When I saw my family; I kind of gave up a bit at that point. Instead of them pushing me and giving me momentum to finish, it almost made me want to quit and be with them right then. But JB was not going to let that happen and thank God she was there for me! I think this was when I burst into tears and started crying. Then I remember mile 24 or so, some guys with a table set up and they were giving out beer and yes, I drank some beer!! And I do remember JB telling me “throw the beer down and let’s go”. JI then remember running out of the park and thinking maybe this is almost over…. Only to be met by another hill. In my head at that time, I thought, I am not running that hill, my knees hurt so badly and I’m tired and I’m walking. I think Dawn was talking to me and telling me not to walk, but I didn’t care. And then we got up the hill, I started running again, turn and another hill……I was walking that hill too. And JB was ahead of me and I remember her wind milling her arm at me and telling me let’s go! I didn’t care; I was walking to the top. Thankfully the end was near, Dawn told me, one more turn and we’re there. It was such a good feeling to see that finish line. I was in a zone and could not go any faster. JB literally grabbed my hand and pulled me and we all crossed the finish line together and it was over. I originally thought that maybe I would cry at the end, but I didn’t even have enough energy to do that. I was just happy to be done. There are some pictures that someone took of us at the end of the race where I’m smiling, but I really don’t remember it. I don’t think I fueled myself very well during the marathon and I think I should’ve played that smarter. But all in all we ran awesome and I’m so proud to have done this with these ladies. Alison and JB are the strongest women I know.
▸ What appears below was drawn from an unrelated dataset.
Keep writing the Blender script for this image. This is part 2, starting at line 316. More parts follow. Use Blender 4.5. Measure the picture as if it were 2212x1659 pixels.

There is one way to decide if you’re really strong and that is to run a marathon. You have to find a way to overcome your body telling you that there is no way it can go any further and beat those thoughts. You can physically be in great shape, but if you’re not mentally ready for that challenge, it will beat you. Having completed this marathon made me a little stronger and has shown me what true friends I have. No matter what, JB and Alison didn’t leave me and to be honest, they could’ve run a much faster time. But they didn’t. Looking back now, I feel selfish that I took a faster run away from them. I wish I would’ve got out of my head and just ran strong like those two. How frustrating they must have felt towards me! And I almost cried when I saw Lisa and Mitzi making their way down the finish line. Mitzi was jumping up and down and fist pumping and smiling and it was awesome! Those two ladies are amazing! They didn’t even train for the marathon and just did it. What an amazingly great weekend. Great friends, great family and an amazing will to just run. We all did this for Team Higgie and for my Ethan. I’m a very lucky girl.